Adriana Arango es colombiana y tiene 58 años. Nos viene a contar su camino de la mano de Jesús y María después de haber perdido todo lo que se supone que nos hace felices: el éxito, dinero. Eran cuatro hijas, criadas en ambiente católico. Un hogar de clase media donde primaba el afán de sacarles adelante.
Estudiaron en un colegio de monjas donde tuvo sus primeras formaciones católicas. Pero fue su abuela con la que vivían, la que les introdujo en la fe. A pesar de ello, en la familia no le daban la importancia que merecía el tema de la fe. “El rosario pocas veces lo hacía, en una exequias cuando alguien fallecía, repitiendo como un loro”, explica.

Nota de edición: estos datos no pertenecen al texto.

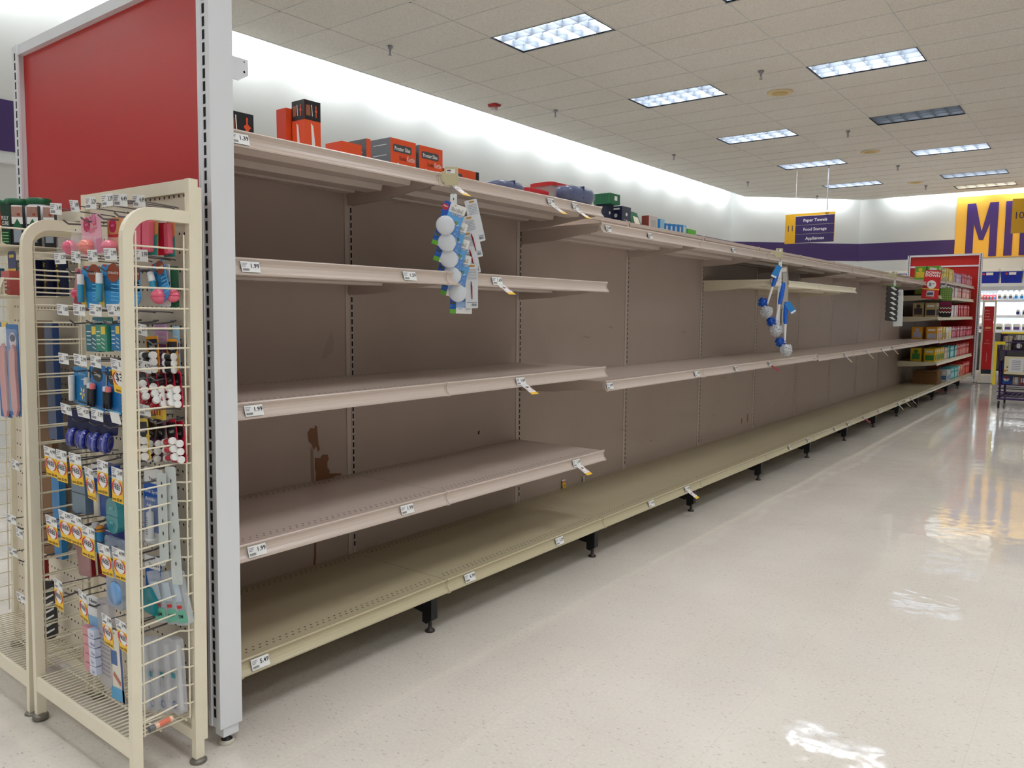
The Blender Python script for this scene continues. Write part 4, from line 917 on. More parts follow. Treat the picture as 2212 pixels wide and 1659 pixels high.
pack('pill_box', 'teal oval morning and evening pill box beside the front rack post', 'pill box', .428, .482, .662, .762, -.018, [('pill_case', lambda m, W, H: (m.rbox(-W / 2, W / 2, -.02, 0, -H, 0, W * .42, TL2, 'y', 6), tx(m, W, H, 'AM', .5, .34, .011, mat((140, 220, 220), .3), y=-.0212), tx(m, W, H, 'PM', .5, .76, .011, mat((140, 220, 220), .3), y=-.0212), rz(m, W, H, .02, .98, .5, .515, mat((10, 90, 100), .3), -.0208)))])
def syr(m, W, H):
    m.rbox(-W / 2, W / 2, 0, .0014, -H, 0, .006, OW, 'y'); rz(m, W, H, 0, 1, .2, .84, CBL); tx(m, W, H, 'TopCare', .62, .16, .009, INK, width=W * .7); tx(m, W, H, 'Oral Syringe', .5, .33, .010, OW, width=W * .92); tx(m, W, H, 'Bottle', .35, .43, .009, OW, width=W * .5); tx(m, W, H, 'Adapter', .45, .51, .009, OW, width=W * .6)
pack('oral_syringe_card', 'white and blue oral syringe card seen through the side wires', 'syringe', .512, .595, .632, .848, .045, [('backing_card', syr), ('syringe', lambda m, W, H: (m.lathe([(.010, 0), (.010, H * .36), (.003, H * .38), (.003, H * .46)], (W * .05, -.013, -H * .92), mat((235, 238, 240), .1, 0, .6), 14), m.lathe([(.014, 0), (.014, .004)], (W * .05, -.013, -H * .92), OW, 14), [rz(m, W, H, .48, .6, .62 + .03 * i, .63 + .03 * i, INK, -.0235) for i in range(8)])), ('blister', blis(.5, .68, .05, .13, .028))], roll=.04, yaw=.1)
def cstrip(label, x, y, z1, z0, roll, w_=.024):
    pack('clip_strip', label, 'hanging strip', x - w_ / 2, x + w_ / 2, z0, z1, y, [('strip', lambda m, W, H: (m.rbox(-W / 2, W / 2, 0, .0012, -H, 0, .006, mat((214, 222, 220), .25, 0, .75), 'y'), [m.disc((0, -.0004, -H * (.12 + .14 * i)), .0025, (1, 0, 0), (0, 0, 1), mat((70, 74, 80), .5), 8, .006) for i in range(6)]))], yaw=.35, roll=roll)
cstrip('long translucent hanging strip just inside the rear side post', .634, .052, .862, .535, -.035, .034)
cstrip('translucent hanging strip left of the longer one', .617, .03, .845, .60, .0, .03); cstrip('thin translucent strip beside the syringe card', .60, .045, .835, .58, .03, .02)
pack('wallet', 'dark red vinyl pouch hanging below the FREE tickets', 'pouch', .182, .255, .485, .60, -.005, [('pouch', lambda m, W, H: m.rbox(-W / 2, W / 2, -.012, 0, -H, 0, .008, mat((132, 26, 34), .25, coat=.4), 'y')), ('sleeve', blis(.5, .5, .078, .12, .014))], roll=-.1)
pack('wallet', 'second dark red pouch tucked right of the first', 'pouch', .262, .30, .49, .60, .02, [('pouch', boxp(mat((118, 22, 30), .3), d=.01))], roll=-.06)
pack('lotion_tube', 'small teal and blue tube with orange label behind the tickets', 'tube', .29, .345, .575, .66, .0, [('tubes', lambda m, W, H: (stick(m, -W * .3, -.012, -H, 0, .010, mat((30, 150, 176), .3), PALE, .3), stick(m, W * .15, -.012, -H, -.004, .011, SKY, AMB, .2)))])
pack('navy_box', 'navy box with white lines beside the front rack post', 'box', .375, .44, .595, .67, .015, [('box', boxp(mat((40, 54, 130), .35), deco=lambda m, W, H, y: [rq(m, W, H, .1, .8, .2 + .2 * i, .24 + .2 * i, PALE, y) for i in range(3)]))])
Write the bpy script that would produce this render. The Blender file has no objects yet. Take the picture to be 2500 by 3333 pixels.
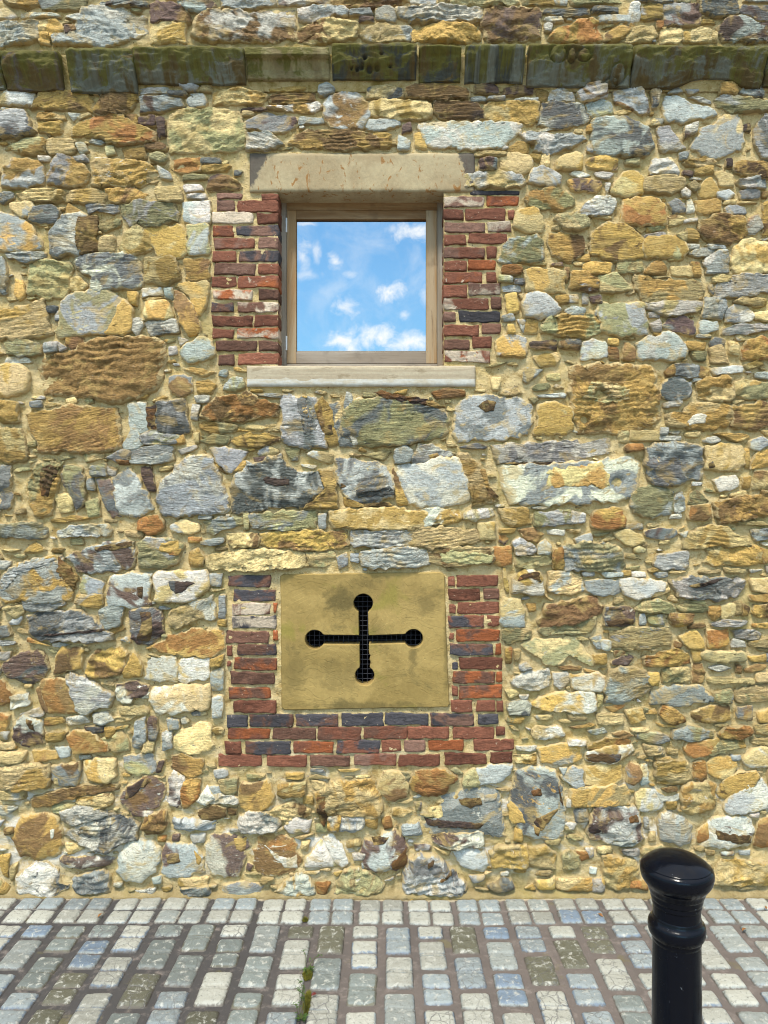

Adriana era considerada buena amiga, buena hermana y por qué no buena estudiante. Ya en la universidad se abrió a nuevas experiencias sexuales, fiestas, lo que muchos adolescentes desean en esos años. Estudió comunicación y periodismo con buena nota. “Combinaba ese afán por ser la mejor y destacar con mi vida social. Me gustaba bailar y siempre era de las que me quedaba la última en las fiestas”, recuerda. Además de la fiesta, acudía a misa pero una cosa más.
Hay un momento clave que lo cambia todo y le crea una herida importante: el suicidio de su hermana. “Son cosas que le parten a una el mundo perfecto que tenemos. Por primera vez tengo la sensación de pérdida, de dolor, de vergüenza. Una cantidad de sentimientos y de culpabilidad que nos viene”, explica. Un proceso de duelo que nunca hizo de la mano de ningún psicólogo. Su madre, sin embargo, estuvo tres años prácticamente sin salir de casa con una artritis reumatoide importante.
A partir de este momento empieza a vivir por las dos. Es aquí donde se da cuenta que el ser humano va acumulando por no tener la presencia de Dios y creer podía con todo. Es el momento en que terminando la carrera, acaba presentando las noticias en directo en una cadena de televisión de Colombia. “Todos los días había noticias de narcotráfico, violencia”, recuerda.
Fue un etapa profesional en la que experimentó una gran cantidad de propuestas donde la hacían sentirse el centro del mundo. “Empiezo a vivir una vida loca, explorando donde hay muchos compromisos sociales y me gustaba además de satisfacerme. Es el placer donde el enemigo nos hace creer que tenemos la vida asegurada. Pero a mayor apariencia, mayor vacío”, explica.